Kraina lodu, czyli Islandia
W pierwszej części Krainy Lodu niewiele było odniesień do Islandii, choć doszukałam się sceny z ciepłymi źródłami (małe gejzery, którymi Kristoff chce ogrzać Annę). Słowa wypowiadane przez księdza w scenie koronacji Elsy przypominają język staroislandzki, a brzmią dokładnie tak:
Sem hon heldr inum helgum eignum ok krýnd í þessum helga stað ek té fram fyrir yðr…
Co można przetłumaczyć na “Tę, która trzyma królewskie insygnia i której głowa koronowana jest w tym świętym miejscu, przedstawiam jako…”.

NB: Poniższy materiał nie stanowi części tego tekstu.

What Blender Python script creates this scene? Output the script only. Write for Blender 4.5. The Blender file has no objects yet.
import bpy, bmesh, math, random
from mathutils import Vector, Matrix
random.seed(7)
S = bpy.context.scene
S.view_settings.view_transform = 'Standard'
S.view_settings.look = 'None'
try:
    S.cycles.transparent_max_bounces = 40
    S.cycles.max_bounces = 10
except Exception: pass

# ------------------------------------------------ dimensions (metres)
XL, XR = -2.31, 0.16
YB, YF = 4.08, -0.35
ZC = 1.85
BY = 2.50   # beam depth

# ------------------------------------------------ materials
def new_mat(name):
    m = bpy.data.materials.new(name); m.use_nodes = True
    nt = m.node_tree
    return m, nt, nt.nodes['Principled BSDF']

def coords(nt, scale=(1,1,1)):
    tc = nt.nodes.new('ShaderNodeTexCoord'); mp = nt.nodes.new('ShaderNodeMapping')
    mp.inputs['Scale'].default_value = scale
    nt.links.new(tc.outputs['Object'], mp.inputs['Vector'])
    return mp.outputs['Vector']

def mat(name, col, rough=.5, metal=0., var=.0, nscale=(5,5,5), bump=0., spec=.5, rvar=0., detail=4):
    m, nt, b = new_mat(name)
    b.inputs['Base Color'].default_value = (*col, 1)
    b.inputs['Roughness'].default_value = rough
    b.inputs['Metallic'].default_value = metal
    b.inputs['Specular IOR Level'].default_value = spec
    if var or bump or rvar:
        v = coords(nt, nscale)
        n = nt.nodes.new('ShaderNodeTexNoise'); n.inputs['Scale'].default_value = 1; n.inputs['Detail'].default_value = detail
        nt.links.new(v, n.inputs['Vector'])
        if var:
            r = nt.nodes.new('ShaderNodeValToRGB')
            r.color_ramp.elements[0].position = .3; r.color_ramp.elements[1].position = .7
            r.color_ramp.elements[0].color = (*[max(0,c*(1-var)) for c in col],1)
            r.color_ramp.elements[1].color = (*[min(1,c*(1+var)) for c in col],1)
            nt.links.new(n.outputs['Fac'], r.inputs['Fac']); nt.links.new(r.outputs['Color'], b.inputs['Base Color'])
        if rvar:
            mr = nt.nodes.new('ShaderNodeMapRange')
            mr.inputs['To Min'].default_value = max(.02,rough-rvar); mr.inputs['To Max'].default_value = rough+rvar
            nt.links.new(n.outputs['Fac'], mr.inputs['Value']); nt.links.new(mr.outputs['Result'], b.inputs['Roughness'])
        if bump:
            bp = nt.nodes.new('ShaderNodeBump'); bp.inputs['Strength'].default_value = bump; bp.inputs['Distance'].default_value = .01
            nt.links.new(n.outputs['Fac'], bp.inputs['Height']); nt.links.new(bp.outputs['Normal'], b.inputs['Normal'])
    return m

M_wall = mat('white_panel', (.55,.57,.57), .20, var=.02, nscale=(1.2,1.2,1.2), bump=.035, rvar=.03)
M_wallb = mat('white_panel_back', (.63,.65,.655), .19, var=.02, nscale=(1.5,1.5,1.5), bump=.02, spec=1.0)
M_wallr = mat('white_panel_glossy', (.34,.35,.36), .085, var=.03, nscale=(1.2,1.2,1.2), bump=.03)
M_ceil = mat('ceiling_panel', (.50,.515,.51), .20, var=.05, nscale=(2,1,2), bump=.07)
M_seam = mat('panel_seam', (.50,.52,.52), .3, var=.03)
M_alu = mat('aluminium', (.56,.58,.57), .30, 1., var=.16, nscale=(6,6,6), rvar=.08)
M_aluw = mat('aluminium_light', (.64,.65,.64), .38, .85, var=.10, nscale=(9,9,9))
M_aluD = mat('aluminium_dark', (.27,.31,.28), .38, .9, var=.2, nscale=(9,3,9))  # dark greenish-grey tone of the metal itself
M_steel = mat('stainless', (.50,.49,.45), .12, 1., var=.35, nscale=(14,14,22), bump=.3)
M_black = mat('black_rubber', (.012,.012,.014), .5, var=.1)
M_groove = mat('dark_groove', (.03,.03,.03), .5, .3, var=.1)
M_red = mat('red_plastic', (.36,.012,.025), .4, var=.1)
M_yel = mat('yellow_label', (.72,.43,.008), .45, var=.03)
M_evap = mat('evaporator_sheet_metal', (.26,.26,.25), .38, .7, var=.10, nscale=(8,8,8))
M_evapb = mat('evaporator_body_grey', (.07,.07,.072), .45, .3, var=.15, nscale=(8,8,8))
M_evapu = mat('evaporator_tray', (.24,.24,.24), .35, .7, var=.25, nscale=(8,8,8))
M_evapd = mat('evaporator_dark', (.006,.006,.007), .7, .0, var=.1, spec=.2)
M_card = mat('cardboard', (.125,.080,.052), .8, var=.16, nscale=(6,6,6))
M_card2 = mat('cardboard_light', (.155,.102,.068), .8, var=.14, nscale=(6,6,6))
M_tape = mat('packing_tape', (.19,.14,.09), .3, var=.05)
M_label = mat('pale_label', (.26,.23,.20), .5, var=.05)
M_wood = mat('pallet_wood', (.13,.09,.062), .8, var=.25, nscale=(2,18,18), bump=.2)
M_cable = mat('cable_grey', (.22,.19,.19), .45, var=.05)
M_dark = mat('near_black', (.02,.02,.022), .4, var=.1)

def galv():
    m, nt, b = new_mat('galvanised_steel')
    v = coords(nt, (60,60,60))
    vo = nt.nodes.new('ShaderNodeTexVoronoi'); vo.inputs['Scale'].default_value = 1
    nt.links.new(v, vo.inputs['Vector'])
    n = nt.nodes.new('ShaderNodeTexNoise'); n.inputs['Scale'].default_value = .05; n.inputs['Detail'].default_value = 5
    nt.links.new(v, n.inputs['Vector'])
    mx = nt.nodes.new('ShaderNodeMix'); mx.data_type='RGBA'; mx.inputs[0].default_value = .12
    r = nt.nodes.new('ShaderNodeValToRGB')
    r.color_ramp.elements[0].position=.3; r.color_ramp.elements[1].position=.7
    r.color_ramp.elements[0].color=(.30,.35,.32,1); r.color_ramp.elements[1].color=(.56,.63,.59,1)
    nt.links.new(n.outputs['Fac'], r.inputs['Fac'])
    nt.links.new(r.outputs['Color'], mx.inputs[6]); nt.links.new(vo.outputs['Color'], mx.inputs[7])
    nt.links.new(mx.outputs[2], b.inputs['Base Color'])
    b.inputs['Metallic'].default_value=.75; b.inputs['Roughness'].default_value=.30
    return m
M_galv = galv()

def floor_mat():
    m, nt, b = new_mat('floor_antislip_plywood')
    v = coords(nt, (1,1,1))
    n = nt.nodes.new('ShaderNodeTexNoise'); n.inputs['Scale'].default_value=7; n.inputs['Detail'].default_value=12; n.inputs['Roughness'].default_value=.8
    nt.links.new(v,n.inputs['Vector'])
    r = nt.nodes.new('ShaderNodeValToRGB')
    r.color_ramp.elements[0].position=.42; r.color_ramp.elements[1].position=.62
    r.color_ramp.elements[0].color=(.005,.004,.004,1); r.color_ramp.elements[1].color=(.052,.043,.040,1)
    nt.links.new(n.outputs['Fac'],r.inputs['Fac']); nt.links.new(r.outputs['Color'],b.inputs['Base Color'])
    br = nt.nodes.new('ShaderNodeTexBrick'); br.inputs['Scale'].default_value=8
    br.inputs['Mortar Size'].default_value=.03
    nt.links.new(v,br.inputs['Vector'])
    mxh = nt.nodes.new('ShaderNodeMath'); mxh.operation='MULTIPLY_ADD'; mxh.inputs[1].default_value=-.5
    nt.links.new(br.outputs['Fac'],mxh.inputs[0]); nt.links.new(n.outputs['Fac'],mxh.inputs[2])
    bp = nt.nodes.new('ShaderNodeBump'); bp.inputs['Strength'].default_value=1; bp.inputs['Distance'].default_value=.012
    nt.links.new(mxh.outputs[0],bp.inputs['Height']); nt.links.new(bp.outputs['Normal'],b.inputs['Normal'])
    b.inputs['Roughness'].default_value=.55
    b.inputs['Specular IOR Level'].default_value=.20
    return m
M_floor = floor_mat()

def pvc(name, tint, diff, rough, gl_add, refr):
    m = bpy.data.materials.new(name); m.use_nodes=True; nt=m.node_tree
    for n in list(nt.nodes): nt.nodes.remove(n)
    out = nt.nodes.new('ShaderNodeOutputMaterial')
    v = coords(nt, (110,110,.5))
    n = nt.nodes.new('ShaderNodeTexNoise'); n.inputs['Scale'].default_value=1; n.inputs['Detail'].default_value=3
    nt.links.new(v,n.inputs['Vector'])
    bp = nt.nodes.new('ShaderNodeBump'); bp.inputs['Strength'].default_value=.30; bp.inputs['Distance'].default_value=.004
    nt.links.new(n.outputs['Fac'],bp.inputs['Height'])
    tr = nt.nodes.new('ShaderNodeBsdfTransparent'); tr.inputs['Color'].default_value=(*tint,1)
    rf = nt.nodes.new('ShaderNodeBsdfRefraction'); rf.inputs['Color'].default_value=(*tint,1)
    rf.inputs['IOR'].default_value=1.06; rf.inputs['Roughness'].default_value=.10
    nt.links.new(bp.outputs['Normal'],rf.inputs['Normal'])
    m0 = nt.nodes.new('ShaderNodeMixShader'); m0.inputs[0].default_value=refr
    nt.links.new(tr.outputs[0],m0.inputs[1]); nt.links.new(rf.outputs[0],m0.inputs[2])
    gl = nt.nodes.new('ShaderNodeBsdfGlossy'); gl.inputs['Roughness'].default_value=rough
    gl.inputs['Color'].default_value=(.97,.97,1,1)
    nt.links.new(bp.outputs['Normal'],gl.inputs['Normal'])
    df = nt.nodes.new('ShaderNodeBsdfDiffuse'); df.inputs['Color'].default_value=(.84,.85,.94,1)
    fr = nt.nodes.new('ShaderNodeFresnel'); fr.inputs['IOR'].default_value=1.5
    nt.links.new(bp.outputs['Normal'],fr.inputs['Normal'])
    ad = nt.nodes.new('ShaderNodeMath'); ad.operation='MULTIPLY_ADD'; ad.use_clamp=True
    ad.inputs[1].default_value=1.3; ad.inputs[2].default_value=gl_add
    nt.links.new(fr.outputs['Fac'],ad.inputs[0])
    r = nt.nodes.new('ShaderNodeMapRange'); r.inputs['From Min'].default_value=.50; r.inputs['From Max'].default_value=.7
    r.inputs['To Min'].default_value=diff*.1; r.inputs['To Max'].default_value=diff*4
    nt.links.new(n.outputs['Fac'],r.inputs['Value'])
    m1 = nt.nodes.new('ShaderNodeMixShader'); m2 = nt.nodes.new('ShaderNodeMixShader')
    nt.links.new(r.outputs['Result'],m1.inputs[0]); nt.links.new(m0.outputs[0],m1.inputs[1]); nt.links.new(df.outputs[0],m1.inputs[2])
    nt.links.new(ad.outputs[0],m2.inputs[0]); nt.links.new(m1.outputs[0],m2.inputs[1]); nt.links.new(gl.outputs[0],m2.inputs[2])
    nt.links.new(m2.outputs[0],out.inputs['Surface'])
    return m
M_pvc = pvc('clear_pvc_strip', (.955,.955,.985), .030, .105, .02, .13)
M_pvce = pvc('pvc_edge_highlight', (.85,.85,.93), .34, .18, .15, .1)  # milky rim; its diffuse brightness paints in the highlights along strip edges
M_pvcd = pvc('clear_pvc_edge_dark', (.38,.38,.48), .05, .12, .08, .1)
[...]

O wiele więcej elementów islandzkich pojawia się w drugiej części. Ahtohallan, mityczna kraina, do której dociera Elsa, przypomina jęzor lodowca Vatnajökull, natomiast plaża, z której bohaterka wyrusza w podróż przez Ciemne Morze, wygląda jak czarna plaża Reynisfjara, którą można rozpoznać nie tylko po kolorze piasku, ale też charakterystycznych formacjach skalnych.
oraz niksy w drugiej. Chodzi mi o konia, którego spotyka Elsa w wodach Morza Północnego. To bóstwo wodne, które przybierało w folklorze różne kształty, ale do jego cech charakterystycznych należało zwabianie ludzi pięknym śpiewem do wody, aby utopić nieszczęśnika. W folklorze islandzkim oraz farerskim niks ma właśnie postać konia. Jak widzimy w filmie, próbuje utopić Elsę, ale tej udaje się go ujarzmić.
Macie jeszcze jakieś dodatkowe skojarzenie? Chcielibyście mnie poprawić, bo uważacie, że niektóre elementy bardziej kojarzą Wam się z innym krajem nordyckim? Zapraszam do dyskusji, bo przyznam szczerze, że skandynawskie konotacje w Krainie lodu fascynują mnie od dawna i dlatego chętnie poszerzę tego posta o Wasze sugestie!
PS: Obejrzałam Krainę Lodu. Przygoda Olafa raz jeszcze i znalazłam tam jeszcze jeden nordycki/islandzki akcent! Sir Jorgenbjorgen, czyli maskotka Elsy z dzieciństwa to… MASKONUR!